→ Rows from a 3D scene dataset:
- - -

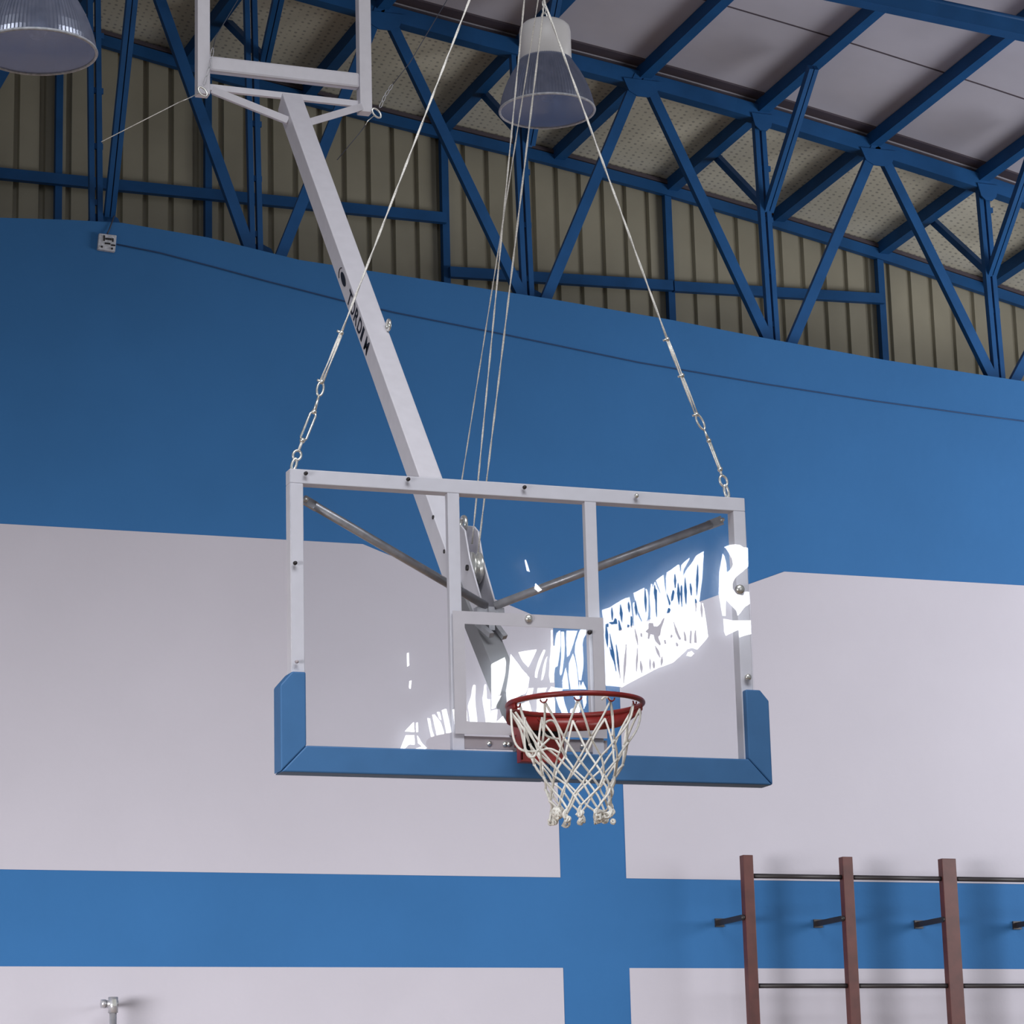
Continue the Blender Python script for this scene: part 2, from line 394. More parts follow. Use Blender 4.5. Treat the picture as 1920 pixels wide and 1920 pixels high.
# ================================================================== BACKBOARD
bb = thing('basketball_backboard', (0, 0, 2.85), 'clear glass basketball backboard with white frame, blue edge padding, red rim and net', 'basketball backboard')
b = MB(); D = .055
b.box((-.9, 0, 3.897), (.9, D, 3.95)); b.box((-.9, 0, 2.9), (-.85, D, 3.897)); b.box((.85, 0, 2.9), (.9, D, 3.897)); b.box((-.85, 0, 2.9), (.85, D, 2.935))
fr = b.build('board_frame', 'steel_white', bb, bevel=.003)
for X in (-.278, .264): MB().box((X-.023, .001, 2.935), (X+.023, .03, 3.897)).build('frame_upright', 'steel_white', bb, bevel=.002)
gl = MB().box((-.9, -.010, 2.9), (.9, -.001, 3.95)).build('glass_panel', 'glass', bb)
b = MB()
b.box((-.295, -.012, 3.408), (.295, -.0102, 3.455)); b.box((-.295, -.012, 3.005), (-.25, -.0102, 3.408)); b.box((.25, -.012, 3.005), (.295, -.0102, 3.408)); b.box((-.25, -.012, 3.005), (.25, -.0102, 3.05))
b.build('target_outline', 'tape', gl)
# bolts with caps
def bolt(p, mt, r=.009, par=None, ax=(0, -1, 0)):
    b = MB().lathe(p, [(.0001, .012), (r*.6, .012), (r, .008), (r*1.1, 0), (.0001, 0)], n=12, axis=ax); return b.build('bolt', mt, par or bb)
for q, mt, r in (((573, 888), 'darksteel', .007), ((765, 899), 'darksteel', .007), ((983, 914), 'darksteel', .007), ((1193, 930), 'zinc', .008), ((553, 1056), 'darksteel', .007), ((556, 1241), 'plate', .006),
              ((1387, 1105), 'zinc', .017), ((1402, 1270), 'zinc', .012), ((991, 1160), 'zinc', .014), ((1105, 1186), 'darksteel', .008)):
    p = at(*q, -.012); bolt(p, mt, r)
# edge pads
def pad(pts, name='edge_pad', y0=-.028, y1=.06):
    b = MB(); n = len(pts)
    a = [(x, y0, z) for x, z in pts]; c = [(x, y1, z) for x, z in pts]
    b.add(a+c, [list(range(n)), list(range(n, 2*n))[::-1]]+[[i, (i+1) % n, n+(i+1) % n, n+i] for i in range(n)])
    # hollow for the board is hidden behind the pad
    return b.build(name, 'pad', bb, bevel=.005)
PX, PI_, PB, PT = .949, .856, 2.848, 2.944
pad([(-PX, PB+.001), (-PI_+.001, PT), (-PI_+.001, 3.205), (-.905, 3.205), (-PX, 3.155)])
pad([(PX, PB+.001), (PX, 3.165), (.915, 3.205), (PI_-.001, 3.205), (PI_-.001, PT)])
pad([(-PX+.002, PB), (.0585, PB), (.0585, PT), (-PI_+.001, PT-.001)])
pad([(.0605, PB), (PX-.002, PB), (PI_-.001, PT-.001), (.0605, PT)])
# brace tubes
A = V((0, .40, 3.56))
for q, X in (((572, 938), -.86), ((1352, 976), .80)):
    p = at(*q, .06); p2 = p + (A-p)*1.0
    d = (p2-p).normalized()
    b = MB().tube([p+d*.04, p2-d*.02], .0165, 16)
    b.bar(p-d*.005, p+d*.055, .034, .012, side=(0, 0, 1))
    t = b.build('brace_tube', 'galv', bb)
    MB().lathe(p+V((0, -.007, 0)), [(.0001, .012), (.008, .010), (.009, 0)], n=10, axis=(0, -1, 0)).build('bolt', 'zinc', t)
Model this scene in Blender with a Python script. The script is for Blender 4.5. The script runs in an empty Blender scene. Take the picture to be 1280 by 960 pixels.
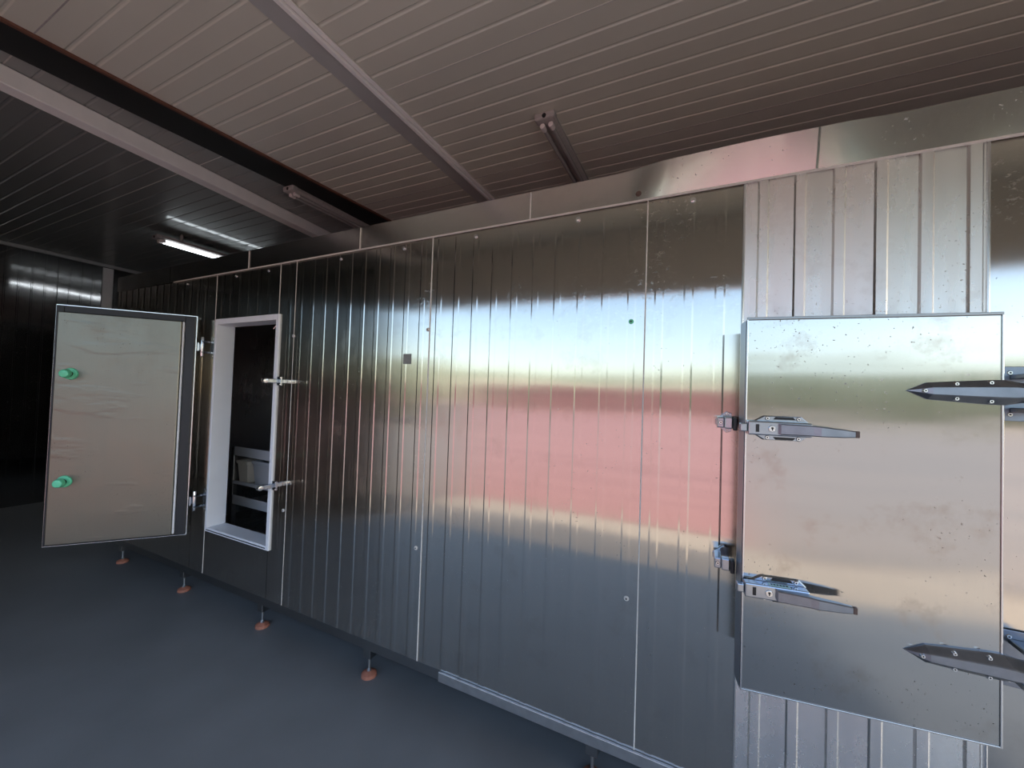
import bpy, bmesh, math, random
from mathutils import Vector, Matrix
random.seed(7)
C = bpy.context.scene.collection
S = bpy.context.scene

# ------------------------------------------------------------------ camera
F_PX, YAW, PIT, ROL = 492.365, 0.449364, 0.0232517, 0.0336189
def cam_setup():
    cy, sy, cp, sp, cr, sr = math.cos(YAW), math.sin(YAW), math.cos(PIT), math.sin(PIT), math.cos(ROL), math.sin(ROL)
    F = Vector((-sy*cp, cy*cp, sp)); r0 = Vector((cy, sy, 0)); u0 = r0.cross(F)
    r = cr*r0 + sr*u0; u = -sr*r0 + cr*u0
    cam = bpy.data.cameras.new('camera'); o = bpy.data.objects.new('camera', cam); C.objects.link(o)
    cam.sensor_width = 36; cam.lens = F_PX/1280*36; cam.clip_start = 0.02; cam.clip_end = 500
    m = Matrix((r, u, -F)).transposed().to_4x4(); m.translation = Vector((0, -1.81, 1.755))
    o.matrix_world = m
    S.camera = o
cam_setup()

# ------------------------------------------------------------------ world, sun, exposure
EXPOSURE = 0.08
SKY_STRENGTH = 0.42
SUN_ENERGY = 4.2
w = bpy.data.worlds.new('sky'); S.world = w; w.use_nodes = True
nt = w.node_tree; nt.nodes.clear()
sk = nt.nodes.new('ShaderNodeTexSky'); sk.sky_type = 'NISHITA'; sk.sun_disc = False
sk.sun_elevation = math.radians(41); sk.sun_rotation = math.radians(86)
sk.air_density = 1.0; sk.dust_density = 1.5; sk.ozone_density = 1.5
bg = nt.nodes.new('ShaderNodeBackground'); bg.inputs['Strength'].default_value = SKY_STRENGTH
wo = nt.nodes.new('ShaderNodeOutputWorld')
nt.links.new(sk.outputs[0], bg.inputs[0]); nt.links.new(bg.outputs[0], wo.inputs[0])
sl = bpy.data.lights.new('sun', 'SUN'); sl.energy = SUN_ENERGY; sl.angle = math.radians(0.6); sl.color = (1, .95, .88)
so = bpy.data.objects.new('sun', sl); C.objects.link(so)
so.rotation_euler = Vector((.75, .05, .66)).to_track_quat('Z', 'Y').to_euler(); so.location = (8, 0, 9)
vs = S.view_settings; vs.view_transform = 'Standard'; vs.look = 'None'; vs.gamma = 1; vs.use_curve_mapping = False
vs.exposure = EXPOSURE

# ------------------------------------------------------------------ materials
def mat(name, color, rough=.5, metal=0, noise=0, nscale=6, bump=0, bscale=30, spec=.5, emit=0, rvar=0, coat=0):
    m = bpy.data.materials.new(name); m.use_nodes = True
    n = m.node_tree.nodes; l = m.node_tree.links; b = n['Principled BSDF']
    b.inputs['Base Color'].default_value = (*color, 1); b.inputs['Roughness'].default_value = rough
    b.inputs['Metallic'].default_value = metal; b.inputs['Specular IOR Level'].default_value = spec
    if coat: b.inputs['Coat Weight'].default_value = coat; b.inputs['Coat Roughness'].default_value = .06
    geo = n.new('ShaderNodeNewGeometry')
    if noise or rvar:
        t = n.new('ShaderNodeTexNoise'); t.inputs['Scale'].default_value = nscale; t.inputs['Detail'].default_value = 5
        l.new(geo.outputs['Position'], t.inputs['Vector'])
        if noise:
            mx = n.new('ShaderNodeMix'); mx.data_type = 'RGBA'
            mx.inputs[6].default_value = (*[c*(1-noise) for c in color], 1); mx.inputs[7].default_value = (*[min(1, c*(1+noise)) for c in color], 1)
            l.new(t.outputs['Fac'], mx.inputs[0]); l.new(mx.outputs[2], b.inputs['Base Color'])
        if rvar:
            mr = n.new('ShaderNodeMapRange'); mr.inputs[3].default_value = rough-rvar; mr.inputs[4].default_value = rough+rvar
            l.new(t.outputs['Fac'], mr.inputs[0]); l.new(mr.outputs[0], b.inputs['Roughness'])
    if bump:
        t2 = n.new('ShaderNodeTexNoise'); t2.inputs['Scale'].default_value = bscale; t2.inputs['Detail'].default_value = 4
        l.new(geo.outputs['Position'], t2.inputs['Vector'])
        bp = n.new('ShaderNodeBump'); bp.inputs['Distance'].default_value = bump; bp.inputs['Strength'].default_value = 1
        l.new(t2.outputs['Fac'], bp.inputs['Height']); l.new(bp.outputs[0], b.inputs['Normal'])
    if emit:
        b.inputs['Emission Color'].default_value = (*color, 1); b.inputs['Emission Strength'].default_value = emit
    return m

def sheet(name, color, rough, aniso, T, wave=.002, wscale=(1, 1, 2.5), wsc=1.2, dirt=.5, dirt_rough=.3, scuff=0, dent=0, smudge=.12, grain=(200, 200, 2)):
    """brushed stainless sheet: anisotropic gloss, slightly wavy, with specks of dirt and pale scuffs"""
    m = bpy.data.materials.new(name); m.use_nodes = True
    n = m.node_tree.nodes; l = m.node_tree.links; b = n['Principled BSDF']
    b.inputs['Metallic'].default_value = 1
    geo = n.new('ShaderNodeNewGeometry'); pos = geo.outputs['Position']
    def noise(scale, sc3=(1, 1, 1), detail=2, rough_=.5):
        mp = n.new('ShaderNodeMapping'); mp.inputs['Scale'].default_value = sc3; l.new(pos, mp.inputs[0])
        t = n.new('ShaderNodeTexNoise'); t.inputs['Scale'].default_value = scale; t.inputs['Detail'].default_value = detail
        t.inputs['Roughness'].default_value = rough_
        l.new(mp.outputs[0], t.inputs['Vector']); return t.outputs['Fac']
    def rng(src, a, c, lo, hi):
        r = n.new('ShaderNodeMapRange'); r.inputs[1].default_value = a; r.inputs[2].default_value = c
        r.inputs[3].default_value = lo; r.inputs[4].default_value = hi; l.new(src, r.inputs[0]); return r.outputs[0]
    def mth(op, a, c):
        k = n.new('ShaderNodeMath'); k.operation = op
        for i, v in ((0, a), (1, c)):
            if isinstance(v, (int, float)): k.inputs[i].default_value = v
            else: l.new(v, k.inputs[i])
        return k.outputs[0]
    # dirt specks: small spots gathered in patches
    spots = rng(noise(110, detail=1), .70, .75, 0, 1)
    patch = rng(noise(3, detail=3), .45, .62, 0, 1)
    speck = mth('MULTIPLY', spots, patch)
    film = rng(noise(2.3, (1, 1, .5), 6, .65), .4, .7, 0, 1)
    streak = rng(noise(1, grain, 2), .3, .7, -.03, .03)
    mx = n.new('ShaderNodeMix'); mx.data_type = 'RGBA'
    mx.inputs[6].default_value = (*color, 1); mx.inputs[7].default_value = (color[0]*.3, color[1]*.27, color[2]*.24, 1)
    l.new(mth('MULTIPLY', speck, dirt), mx.inputs[0])
    col = mx.outputs[2]
    rg = mth('ADD', mth('ADD', rng(film, 0, 1, rough*.88, rough*1.15), mth('MULTIPLY', speck, dirt_rough)), mth('MULTIPLY', streak, rough*2))
    sm = mth('MULTIPLY', rng(noise(5, (1, 1, 1), 8, .68), .54, .66, 0, 1), smudge)
    m3 = n.new('ShaderNodeMix'); m3.data_type = 'RGBA'; m3.inputs[7].default_value = (.26, .20, .14, 1)
    l.new(sm, m3.inputs[0]); l.new(col, m3.inputs[6]); col = m3.outputs[2]
    rg = mth('ADD', rg, mth('MULTIPLY', sm, .25))
    if scuff:
        sc = mth('MULTIPLY', rng(noise(30, (1, 1, 1.6), 6, .75), .53, .62, 0, 1), rng(noise(2.2, detail=2), .46, .58, 0, 1))
        sep = n.new('ShaderNodeSeparateXYZ'); l.new(pos, sep.inputs[0])
        sc = mth('MULTIPLY', mth('MULTIPLY', sc, rng(sep.outputs[0], -1.75, -1.3, .04, 1)), rng(sep.outputs[2], 2.05, 2.3, .12, 1))
        sc = mth('MULTIPLY', sc, scuff)
        m2 = n.new('ShaderNodeMix'); m2.data_type = 'RGBA'; m2.inputs[7].default_value = (.85, .8, .74, 1)
        l.new(sc, m2.inputs[0]); l.new(col, m2.inputs[6]); col = m2.outputs[2]
        rg = mth('ADD', rg, mth('MULTIPLY', sc, .35))
    l.new(col, b.inputs['Base Color']); l.new(rg, b.inputs['Roughness'])
    b.inputs['Anisotropic'].default_value = aniso
    tv = n.new('ShaderNodeCombineXYZ')
    for i in range(3): tv.inputs[i].default_value = T[i]
    l.new(tv.outputs[0], b.inputs['Tangent'])
    bp = n.new('ShaderNodeBump'); bp.inputs['Strength'].default_value = 1; bp.inputs['Distance'].default_value = wave
    l.new(noise(wsc, wscale, 2, .45), bp.inputs['Height'])
    out = bp.outputs[0]
    if dent:
        b2 = n.new('ShaderNodeBump'); b2.inputs['Strength'].default_value = 1; b2.inputs['Distance'].default_value = dent
        ridge = rng(noise(2.2, (1, 1, 3.5), 3, .5), .56, .66, 0, 1)
        l.new(ridge, b2.inputs['Height']); l.new(out, b2.inputs['Normal']); out = b2.outputs[0]
    l.new(out, b.inputs['Normal'])
    return m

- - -

→ Stated problem: Copy out, exactly, every line from the one that contains "Model this scene" through the one that contains "S = bpy.context.scene". Pictures stay out of the copy.

→ Exercise output:
Model this scene in Blender with a Python script. The script is for Blender 4.5. The script runs in an empty Blender scene. Take the picture to be 1280 by 960 pixels.
import bpy, bmesh, math, random
from mathutils import Vector, Matrix
random.seed(7)
C = bpy.context.scene.collection
S = bpy.context.scene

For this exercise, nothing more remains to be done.